C: variable argument list using stdarg.h

Question

I am experimenting with variable argument lists and seeing some strange results...

The piece of code I am testing is:

#include <stdio.h>
#include <stdarg.h>

void foo(int param1, int param2, ...)
{
    int param3 = 0;

    va_list ap;
    va_start(ap, param2);
    param3 = va_arg(ap, int);
    va_end(ap);

    printf("param3: %d\n", param3);
}


int main(void)
{
  foo(1,1);
  foo(1,1,42);

}

And the output for that snippet is:

param3: -1073748472
param3: 42

For the second call: 'foo(1,1,42)', everything seems to work as expected.

For the first call: 'foo(1,1)', the result look like an uninitialised int, although I do set it to 0 when I first initialise it at the beginning of the function.

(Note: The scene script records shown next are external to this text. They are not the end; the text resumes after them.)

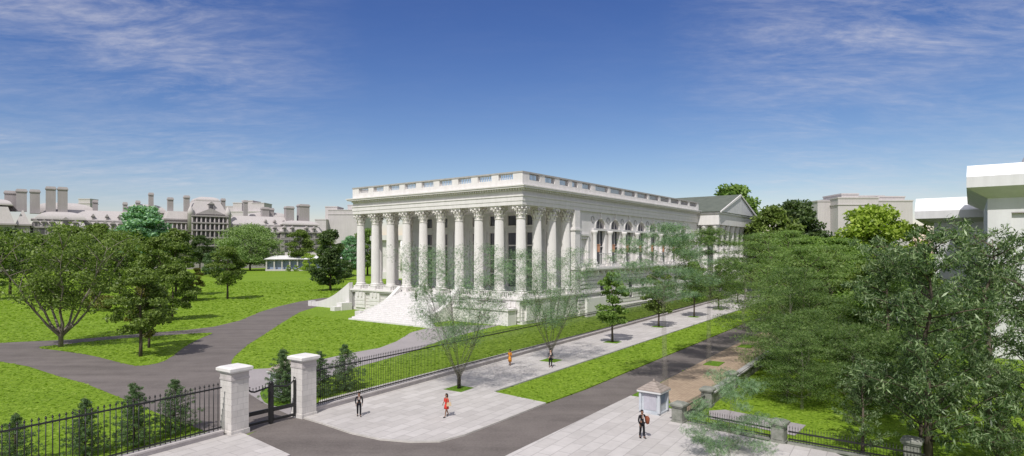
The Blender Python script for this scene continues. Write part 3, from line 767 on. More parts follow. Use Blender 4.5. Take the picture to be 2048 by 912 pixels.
while t_ < et(640):
    y_ = 0
    if et(378) < t_ < et(452): y_ = -5
    elif et(330) < t_ < et(380): y_ = -2
    elif et(66) < t_ < et(172): y_ = -4
    elif et(560) < t_: y_ = -3
    inpav = et(378) < t_ < et(452)
    for z_ in ((11.3, 16.9, 21.9, 26.5, 31.5) if inpav else (11.3, 16.9, 21.6)):
        wo_ = link('window', wme_, office, (t_, y_, z_)); wo_.scale = (1.6 if inpav else 1.3, 1, 1.08); cnt += 1
    t_ += 4.6
# colonnaded porch bays of the centre pavilion
pr = MB()
for k in range(9): t_ = et(380)+k*(et(450)-et(380))/8; pr.lathe([(.55, 10), (.5, 35.5)], 8, (t_, -7.2))
for z_ in (15.5, 21, 26, 31): pr.box(et(378), et(452), -8, -5, z_, z_+.9)
pr.box(et(378), et(452), -8.2, -5, 35.6, 36.6)
pr.build('porch', M['grey'], office)
pr = MB()
for k in range(6): t_ = et(334)+k*(et(378)-et(334))/5; pr.lathe([(.5, 10), (.45, 31)], 8, (t_, -4))
for z_ in (15.5, 21, 26, 31): pr.box(et(332), et(378), -4.8, -2, z_, z_+.8)
pr.build('porch', M['grey'], office)
for (px, ytop, w, ybot, dy) in ((20, 381, 22, 412, 6), (43, 377, 20, 412, 0), (70, 378, 19, 416, 0), (102, 372, 19, 418, 0), (126, 373, 19, 418, 0), (195, 400, 10, 420, 12), (255, 404, 9, 422, 8), (283, 401, 9, 422, 12),
                               (308, 385, 10, 420, 8), (343, 394, 12, 425, 0), (374, 390, 12, 425, -3), (447, 396, 9, 425, -3), (499, 400, 9, 425, 6), (541, 414, 16, 432, 8), (556, 416, 12, 432, 12), (585, 412, 19, 436, 2), (614, 408, 24, 440, 2)):
    t_ = et(px); Yc = 360+.63*t_+dy; z1 = 12+(503-ytop)*Yc/F; z0 = 12+(503-ybot)*Yc/F-3; ww = w*Yc/F*.42
    m_ = MB(); m_.box(t_-ww, t_+ww, dy+3, dy+3+ww*1.6, z0, z1-1.8); m_.box(t_-ww*1.12, t_+ww*1.12, dy+2.6, dy+3.3+ww*1.6, z1-1.8, z1-1.2); m_.frustum((t_-ww*1.15, t_+ww*1.15, dy+2.6, dy+3.4+ww*1.6), (t_-ww*.9, t_+ww*.9, dy+3, dy+3+ww*1.6), z1-1.2, z1)
    m_.build('chimney', M['greytrim'], office)
tur = MB()
for px in (378, 452): tur.lathe([(2, 25), (2, 37), (2.4, 37.5), (1.6, 40), (.3, 43)], 10, (et(px), -5.5))
tur.build('corner_turret', M['greyroof'], office)

# ------------------------------------------------------------------ plain far blocks
def far_block(name, label, boxes, Y, m=M['far']):
    r_ = empty(name, ((boxes[0][0]+boxes[0][1]-2048)/2/F*Y, Y, 0), 0, label, 'building')
    X0 = r_.location.x
    for i, (pa_, pb_, yt, dep, dy) in enumerate(boxes):
        z1 = 12+(503-yt)*Y/F; x0 = (pa_-1024)/F*Y-X0; x1 = (pb_-1024)/F*Y-X0
        m_ = MB(); m_.box(x0, x1, dy, dy+dep, 0, z1); m_.box(x0-.4, x1+.4, dy-.4, dy+dep+.4, z1-3.6, z1-3.0) if i == 0 else None
        m_.box(x0-.3, x1+.3, dy-.3, dy+dep+.3, z1, z1+.8)
        m_.build('wall' if i == 0 else 'rooftop_block', m, r_)
    return r_
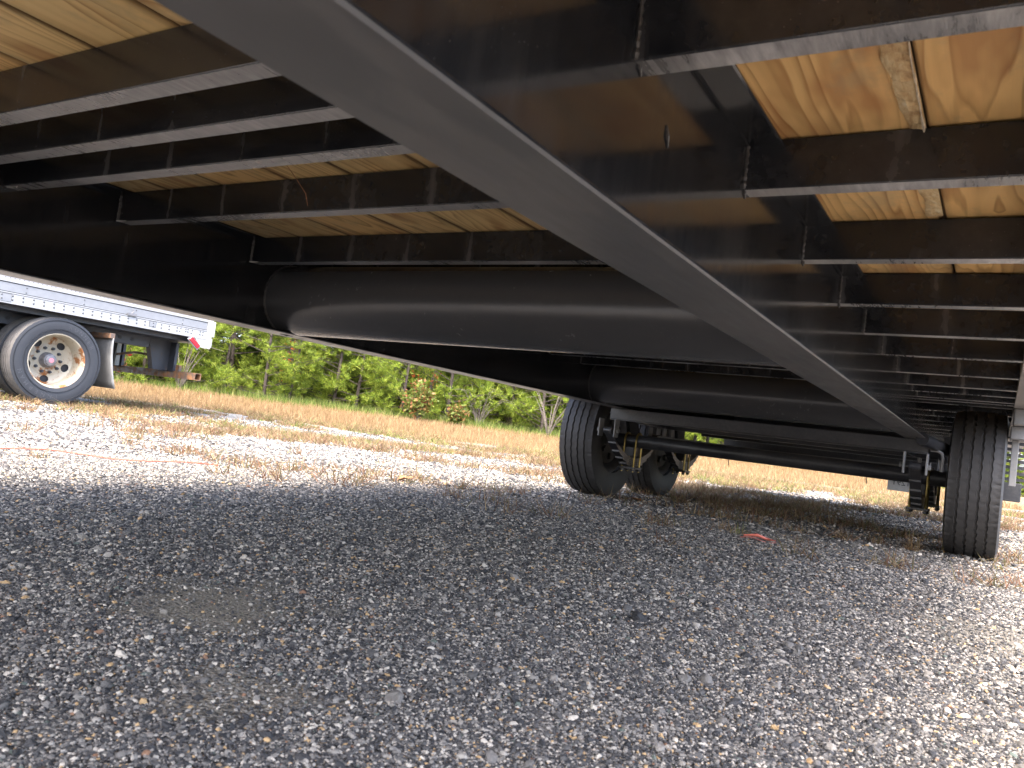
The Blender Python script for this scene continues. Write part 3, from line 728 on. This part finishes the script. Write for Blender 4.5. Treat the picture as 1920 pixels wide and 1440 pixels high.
# mud flap, curled at its outer edge
def flap():
    m = MB(); n = 14; V = []
    for j in range(9):
        z = .49 - .60 * j / 8; cz = .10 * (j / 8) ** 2
        for i in range(n):
            u = i / (n - 1); x = -.62 + .62 * u; y = .60 + cz + .05 * math.sin(u * 3.1) + .03 * u ** 4; V.append((x, y, z))
    F = [(j * n + i, j * n + i + 1, (j + 1) * n + i + 1, (j + 1) * n + i) for j in range(8) for i in range(n - 1)]
    m.add(V, F); o = m.build('mud_flap', M_flap, ST, 60); s = o.modifiers.new('s', 'SOLIDIFY'); s.thickness = .012
    MB().box((-.66, .58, .47), (.0, .64, .53), .004).build('flap_bracket', M_rust, ST)
flap()
# wheels: outer tyre, dished cream rim, hub
def truck_wheel():
    D, W, rr = .985, .27, .302
    ty = tyre_mesh(D, W, rr, [M_tyre_old][0], 192, (-.33, -.11, .11, .33))
    ty.materials.append(M_tyre_tread)
    co = np.zeros(len(ty.vertices) * 3); ty.vertices.foreach_get('co', co); co = co.reshape(-1, 3)
    for p in ty.polygons:
        c = np.mean(co[list(p.vertices)], axis=0)
        if math.hypot(c[1], c[2]) > D / 2 - .02: p.material_index = 1
    h = W / 2
    ring = MB()
    for r_ in (.345, .355, .445, .452): ring.lathe([(h * .96, r_ - .002), (h * 1.0 + .002, r_), (h * .96, r_ + .002)], 96)
    ringm = ring.mesh('sidewall_rib', M_tyre_old, 60)
    rim = MB().lathe([(h * .80, rr - .004), (h * .90, rr + .004), (h * .93, rr + .001), (h * .90, rr - .008), (h * .72, rr - .016), (h * .35, rr - .024), (h * .10, rr - .024), (h * -.45, rr - .028), (h * -.78, rr - .034)], 96)
    rimm = rim.mesh('rim', M_cream, 40)
    # disc with five hand holes
    bm = bmesh.new(); n = 200; rk = [.268, .256, .235, .206, .178, .168, .088]; xk = [-.105, -.112, -.122, -.128, -.131, -.128, -.128]
    rings = list(np.linspace(.268, .160, 15)) + [.120, .088]
    def hole(r, th):
        a = 2 * math.pi / 5; d = (th + a / 2) % a - a / 2; return (d * .212 / .047) ** 2 + ((r - .212) / .038) ** 2, d
    grid = []
    for rr_ in rings:
        row = []
        for k in range(n):
            th = 2 * math.pi * k / n; e, d = hole(rr_, th); R1, t1 = rr_, th
            if .62 < e < 1.75:
                f = 1 / math.sqrt(e); R1 = .212 + (rr_ - .212) * f; t1 = th - d + d * f
            row.append((bm.verts.new((np.interp(-R1, [-q for q in rk], xk), R1 * math.cos(t1), R1 * math.sin(t1))), e))
        grid.append(row)
    for i in range(len(rings) - 1):
        for k in range(n):
            q = [grid[i][k], grid[i][(k + 1) % n], grid[i + 1][(k + 1) % n], grid[i + 1][k]]
            if any(e <= .62 for _, e in q): continue
            bm.faces.new([v for v, _ in q])
    bmesh.ops.recalc_face_normals(bm, faces=bm.faces)
    dm = bpy.data.meshes.new('wheel_disc'); bm.to_mesh(dm); bm.free(); dm.materials.append(M_cream)
    dm.polygons.foreach_set('use_smooth', [True] * len(dm.polygons)); dm.set_sharp_from_angle(angle=R_(40))
    nut = MB().tube([(-.130, .140, 0), (-.100, .140, 0)], .018, 6).tube([(-.101, .140, 0), (-.078, .140, 0)], .010, 8)
    nm = nut.mesh('lug_nut', M_darkframe)
    hub = MB().lathe([(-.150, .087), (-.118, .087), (-.112, .080), (-.085, .074), (-.070, .062), (-.060, .060), (-.058, .068), (-.040, .068), (-.038, .060), (-.022, .056), (-.014, .044), (-.014, .0)], 40).mesh('hub', M_hub, 35)
    cap = MB().lathe([(-.014, .028), (-.010, .025), (-.009, .0)], 24).mesh('hub_cap', M_pink, 40)
    back = MB().lathe([(-.150, .26), (-.152, .0)], 40).mesh('dark_backing', M_dark)
    return dict(tyre=ty, sidewall_rib=ringm, rim=rimm, wheel_disc=dm, lug_nut=nm, hub=hub, hub_cap=cap, brake_drum=back)
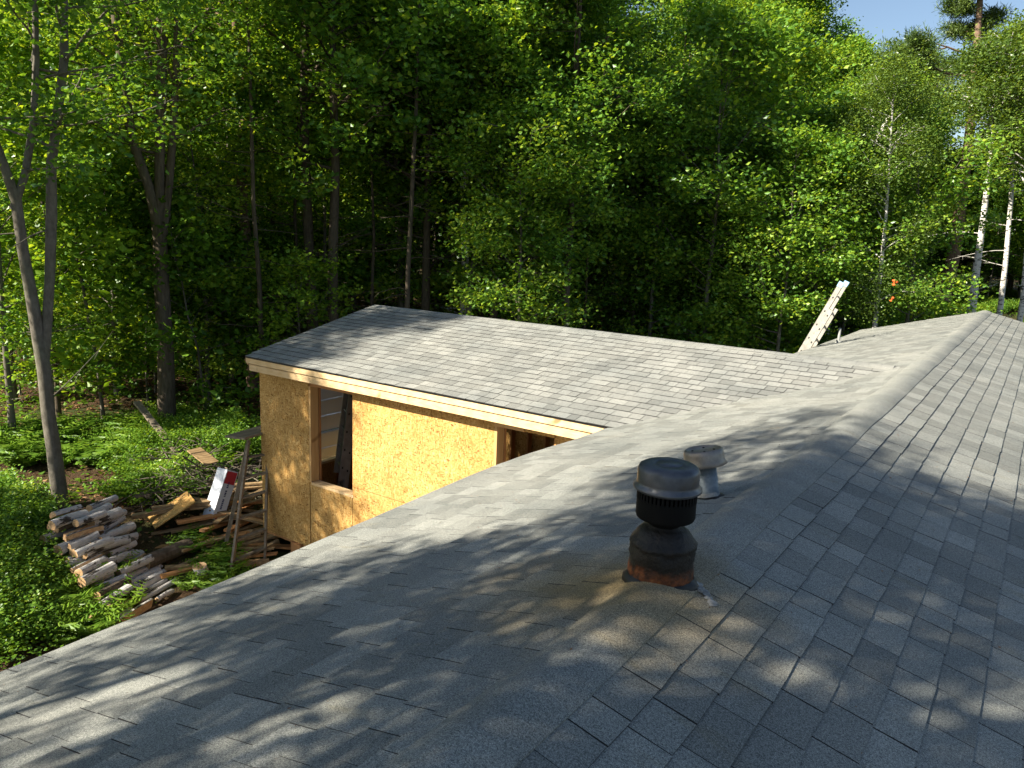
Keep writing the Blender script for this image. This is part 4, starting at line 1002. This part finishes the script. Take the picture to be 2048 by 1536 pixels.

I would like to be able to rely on the fact that the resultant variable should have the value 0 if the argument is not called. I would have thought va_arg() would be sensible enough to deal with that but it doesn't seem to be the case.

Any suggestions to deal with that?

Many thanks.

Answer 1

Firstly, I don't see how the fact that you initialize param3 with zero should matter, since you overwrite that value later anyway.

Secondly, trying to "extract" a non-existing variadic argument produces undefined behavior. So, the only way to deal with that is not to attempt to extract the non-existing argument. There's no way to detect whether the argument exists or not. It is the caller's responsibility to inform the function how many variadic arguments it can safely extract.

Answer 2

The problem is that you're reading the value no matter whether it's passed or not. Thus, you're getting whatever junk happens to be on the stack at the offset where the argument was supposed to live.

When using varargs, you have to make sure that the initial arguments you pass make it clear what other arguments are present. printf() does this by counting % signs (although the programmer sometimes gets this wrong, and hilarity ensues)

The better answer is "don't use varargs; find some type-safe way of doing what you need."